What is interesting and significant is the report that China has now said it will block discussion on the Security Council of any UN peace plan for Yugoslavia until NATO bombing stops.
What we are seeing here throughout this crisis is a complicated set of manoevres whereby the US and its closest allies sometimes find it in their interests to move alone, sometimes to win wider consensus.
It is more important to analyse the process than to argue that only one set of procedures is fair. We are watching a process I suggest not of the imperialist division of the world between rival imperialist powers but the attempts by a hegemonic block to win the right to enforce its version of peace and justice across the globe.
When the consensus is not with it, it may either decide to act unilaterally, or it may try to argue diplomatically for that consensus. Its hegemonic power is constrained by its need to get consensus at certain times. For example some of the imperialist features of this war such as the massive bombing of Serbia are also the result of the smaller members of NATO in effect having a veto over ground troops if the action is to be carried out in NATO's name. But Blair and Clinton clearly decided that they could not send in ground troops alone because their domestic focus groups were not ready for it.
Every action by the hegemons therefore is subject to a dialectic of initiative and criticism. In the course of this process new standards are being forged for civil rights throughout the world.
The battleground of the formation of world government necessarily involves many contentious legal, ethical, political and economic questions, but take the form of judging the claims of the self-appointed guardians of global justice.
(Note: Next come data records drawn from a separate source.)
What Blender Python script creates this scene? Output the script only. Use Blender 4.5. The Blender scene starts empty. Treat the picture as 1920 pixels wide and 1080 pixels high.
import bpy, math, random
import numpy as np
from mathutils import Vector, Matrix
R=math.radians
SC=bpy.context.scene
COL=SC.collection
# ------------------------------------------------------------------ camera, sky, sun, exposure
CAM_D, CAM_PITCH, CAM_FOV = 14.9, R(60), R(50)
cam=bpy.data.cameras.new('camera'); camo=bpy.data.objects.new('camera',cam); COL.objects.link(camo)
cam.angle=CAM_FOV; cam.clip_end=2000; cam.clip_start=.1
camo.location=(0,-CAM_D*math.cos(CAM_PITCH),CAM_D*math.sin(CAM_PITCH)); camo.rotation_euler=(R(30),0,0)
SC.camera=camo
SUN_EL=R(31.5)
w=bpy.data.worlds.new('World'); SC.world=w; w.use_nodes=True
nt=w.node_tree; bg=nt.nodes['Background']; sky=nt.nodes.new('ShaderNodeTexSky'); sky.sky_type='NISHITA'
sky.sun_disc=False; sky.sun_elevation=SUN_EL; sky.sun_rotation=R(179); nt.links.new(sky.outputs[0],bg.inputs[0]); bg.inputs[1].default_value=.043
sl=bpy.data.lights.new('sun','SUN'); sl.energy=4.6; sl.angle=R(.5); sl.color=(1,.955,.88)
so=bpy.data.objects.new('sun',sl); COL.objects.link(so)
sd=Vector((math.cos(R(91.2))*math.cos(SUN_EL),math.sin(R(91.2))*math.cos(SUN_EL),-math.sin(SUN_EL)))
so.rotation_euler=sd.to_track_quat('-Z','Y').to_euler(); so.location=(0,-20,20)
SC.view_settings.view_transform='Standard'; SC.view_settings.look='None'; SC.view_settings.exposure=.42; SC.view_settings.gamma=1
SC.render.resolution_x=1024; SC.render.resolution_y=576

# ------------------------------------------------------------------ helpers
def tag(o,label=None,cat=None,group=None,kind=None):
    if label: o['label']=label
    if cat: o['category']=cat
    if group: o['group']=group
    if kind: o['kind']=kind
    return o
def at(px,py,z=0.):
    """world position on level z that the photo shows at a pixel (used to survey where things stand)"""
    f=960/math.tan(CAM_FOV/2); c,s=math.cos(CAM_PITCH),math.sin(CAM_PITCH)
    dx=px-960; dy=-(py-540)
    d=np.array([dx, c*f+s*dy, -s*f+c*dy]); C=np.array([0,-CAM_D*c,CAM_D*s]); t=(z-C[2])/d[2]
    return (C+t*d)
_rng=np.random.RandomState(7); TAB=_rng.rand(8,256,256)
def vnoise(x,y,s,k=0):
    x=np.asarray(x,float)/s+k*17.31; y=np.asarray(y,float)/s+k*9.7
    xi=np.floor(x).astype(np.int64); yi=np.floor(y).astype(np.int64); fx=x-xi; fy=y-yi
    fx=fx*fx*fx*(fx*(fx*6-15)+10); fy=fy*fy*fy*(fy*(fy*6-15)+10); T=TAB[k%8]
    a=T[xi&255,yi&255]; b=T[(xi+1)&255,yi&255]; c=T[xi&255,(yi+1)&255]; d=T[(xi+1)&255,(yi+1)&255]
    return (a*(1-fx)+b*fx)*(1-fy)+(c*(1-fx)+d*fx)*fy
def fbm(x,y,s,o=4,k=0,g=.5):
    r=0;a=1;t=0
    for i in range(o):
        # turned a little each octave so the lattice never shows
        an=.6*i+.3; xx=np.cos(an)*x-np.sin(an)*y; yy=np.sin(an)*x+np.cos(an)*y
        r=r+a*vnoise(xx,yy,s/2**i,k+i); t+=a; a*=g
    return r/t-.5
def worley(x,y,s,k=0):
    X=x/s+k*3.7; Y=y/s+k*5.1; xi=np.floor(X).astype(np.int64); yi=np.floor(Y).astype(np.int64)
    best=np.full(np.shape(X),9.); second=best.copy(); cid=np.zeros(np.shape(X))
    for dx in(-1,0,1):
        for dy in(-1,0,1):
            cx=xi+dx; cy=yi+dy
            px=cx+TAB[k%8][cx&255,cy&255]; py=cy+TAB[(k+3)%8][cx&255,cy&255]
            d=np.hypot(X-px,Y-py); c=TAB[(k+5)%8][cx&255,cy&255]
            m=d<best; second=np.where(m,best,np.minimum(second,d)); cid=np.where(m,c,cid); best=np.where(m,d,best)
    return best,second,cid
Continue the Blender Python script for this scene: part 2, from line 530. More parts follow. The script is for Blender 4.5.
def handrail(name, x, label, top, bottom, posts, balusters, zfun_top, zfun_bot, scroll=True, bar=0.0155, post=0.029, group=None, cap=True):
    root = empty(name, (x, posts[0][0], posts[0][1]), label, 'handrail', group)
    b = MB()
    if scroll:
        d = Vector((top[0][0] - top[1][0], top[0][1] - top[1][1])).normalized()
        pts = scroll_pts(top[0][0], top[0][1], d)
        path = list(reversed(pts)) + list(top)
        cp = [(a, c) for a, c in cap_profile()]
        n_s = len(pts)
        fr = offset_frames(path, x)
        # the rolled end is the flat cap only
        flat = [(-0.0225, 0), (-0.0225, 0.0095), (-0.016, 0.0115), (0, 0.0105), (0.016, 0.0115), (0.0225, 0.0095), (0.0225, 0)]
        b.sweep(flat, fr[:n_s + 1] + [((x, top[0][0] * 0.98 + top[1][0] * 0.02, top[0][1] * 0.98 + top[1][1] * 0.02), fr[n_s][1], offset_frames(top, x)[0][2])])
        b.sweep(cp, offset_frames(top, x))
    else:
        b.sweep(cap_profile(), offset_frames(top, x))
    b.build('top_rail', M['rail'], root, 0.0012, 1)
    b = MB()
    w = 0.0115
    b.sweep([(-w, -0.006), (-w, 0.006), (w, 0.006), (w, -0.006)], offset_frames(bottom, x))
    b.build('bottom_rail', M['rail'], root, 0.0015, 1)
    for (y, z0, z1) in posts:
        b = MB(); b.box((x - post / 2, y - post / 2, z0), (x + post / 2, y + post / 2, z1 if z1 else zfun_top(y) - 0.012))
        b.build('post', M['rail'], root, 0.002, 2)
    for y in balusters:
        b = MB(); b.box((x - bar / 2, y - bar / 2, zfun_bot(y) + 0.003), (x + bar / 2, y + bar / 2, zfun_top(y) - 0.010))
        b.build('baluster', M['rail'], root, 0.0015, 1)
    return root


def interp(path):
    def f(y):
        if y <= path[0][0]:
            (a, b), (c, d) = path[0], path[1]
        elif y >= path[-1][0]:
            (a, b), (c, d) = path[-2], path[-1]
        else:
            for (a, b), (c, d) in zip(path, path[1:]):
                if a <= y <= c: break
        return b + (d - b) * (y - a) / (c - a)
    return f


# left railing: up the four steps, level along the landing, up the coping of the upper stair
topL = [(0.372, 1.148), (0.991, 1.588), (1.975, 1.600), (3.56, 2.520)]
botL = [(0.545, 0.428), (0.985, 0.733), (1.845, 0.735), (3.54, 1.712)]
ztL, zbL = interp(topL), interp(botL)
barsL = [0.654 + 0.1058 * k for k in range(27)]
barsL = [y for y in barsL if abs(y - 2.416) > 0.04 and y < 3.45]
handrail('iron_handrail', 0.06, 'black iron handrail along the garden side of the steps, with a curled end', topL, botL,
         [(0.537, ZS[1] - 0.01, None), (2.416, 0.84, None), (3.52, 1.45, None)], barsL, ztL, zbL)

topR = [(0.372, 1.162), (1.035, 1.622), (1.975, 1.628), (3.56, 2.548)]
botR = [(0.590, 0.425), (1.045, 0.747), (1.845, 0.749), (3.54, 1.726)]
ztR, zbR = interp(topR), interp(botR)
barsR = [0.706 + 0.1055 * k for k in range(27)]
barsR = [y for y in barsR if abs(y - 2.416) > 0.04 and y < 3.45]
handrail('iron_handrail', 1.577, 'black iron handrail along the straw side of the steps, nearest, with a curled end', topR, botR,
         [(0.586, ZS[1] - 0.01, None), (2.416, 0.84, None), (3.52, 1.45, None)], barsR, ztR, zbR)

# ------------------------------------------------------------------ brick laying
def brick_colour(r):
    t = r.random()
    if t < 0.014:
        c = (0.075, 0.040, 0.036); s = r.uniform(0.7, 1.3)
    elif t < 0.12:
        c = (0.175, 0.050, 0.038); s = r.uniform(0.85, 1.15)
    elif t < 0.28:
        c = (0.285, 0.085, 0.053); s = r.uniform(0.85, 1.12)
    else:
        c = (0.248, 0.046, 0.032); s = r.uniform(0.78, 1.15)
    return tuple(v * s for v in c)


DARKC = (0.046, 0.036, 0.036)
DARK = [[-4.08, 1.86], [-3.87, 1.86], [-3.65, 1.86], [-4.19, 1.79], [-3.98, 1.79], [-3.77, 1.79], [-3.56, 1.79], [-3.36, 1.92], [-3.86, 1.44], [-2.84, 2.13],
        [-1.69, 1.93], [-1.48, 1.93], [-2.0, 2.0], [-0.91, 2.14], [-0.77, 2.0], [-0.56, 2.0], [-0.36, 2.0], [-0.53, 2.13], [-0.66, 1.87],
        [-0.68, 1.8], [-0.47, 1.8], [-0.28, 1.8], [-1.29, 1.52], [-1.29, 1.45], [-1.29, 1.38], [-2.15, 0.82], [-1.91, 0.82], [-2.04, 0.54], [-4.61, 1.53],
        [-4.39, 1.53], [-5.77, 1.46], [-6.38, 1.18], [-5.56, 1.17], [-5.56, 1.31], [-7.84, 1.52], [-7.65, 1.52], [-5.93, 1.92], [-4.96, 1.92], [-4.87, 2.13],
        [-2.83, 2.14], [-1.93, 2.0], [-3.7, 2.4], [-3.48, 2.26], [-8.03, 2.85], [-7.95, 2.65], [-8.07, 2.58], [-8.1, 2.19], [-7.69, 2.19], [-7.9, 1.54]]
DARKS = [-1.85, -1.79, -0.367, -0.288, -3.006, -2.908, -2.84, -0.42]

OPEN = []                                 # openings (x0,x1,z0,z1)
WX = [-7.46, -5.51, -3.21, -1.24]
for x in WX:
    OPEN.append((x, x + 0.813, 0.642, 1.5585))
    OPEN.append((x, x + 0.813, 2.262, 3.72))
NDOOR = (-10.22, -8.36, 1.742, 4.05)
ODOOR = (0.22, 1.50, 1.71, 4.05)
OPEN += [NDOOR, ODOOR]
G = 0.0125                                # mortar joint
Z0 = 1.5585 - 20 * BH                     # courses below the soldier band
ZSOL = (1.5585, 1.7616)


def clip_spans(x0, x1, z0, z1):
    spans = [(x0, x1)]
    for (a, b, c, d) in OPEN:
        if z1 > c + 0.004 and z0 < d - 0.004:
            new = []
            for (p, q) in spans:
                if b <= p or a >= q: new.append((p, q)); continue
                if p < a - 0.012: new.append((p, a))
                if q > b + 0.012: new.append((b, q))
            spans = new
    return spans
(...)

The report Henry posted of detailed discussions between the leaders of China and Russia shows that China is playing shrewdly for something much bigger than an apology for using out of date maps. It is strengthening the bargaining hand of the Russians, who are now playing the role of indispensible brokers, by saying China will veto UN security council discussion until the NATO bombing stops. This is not an insuperable obstacle for the west, as it has many ways of shaping up consensus about some compromise supervisory force in Kosovo, but it is significant. What it is most significant for, is the emergence of a bloc again of countries opposed to US hegemonism in polical and financial affairs. The emotion in both Russia and China will be important for strengthening this tactical alliance into something more strategic.
Chernomyrdin is a representative of the Russian comprador bourgeoisie, and is a useful agent for the west, but there are contradictions in his position, and China's initiative sharpens those contradictions.
It is of course for the same global strategic reasons that I welcome the call by Romano Prodi for a European Union army. Had there been such an army Europe could have decided a more proportionate, political, economic and military response to the unacceptable crimes against humanity being committed in its own backyard first in Bosnia, now in Kosovo.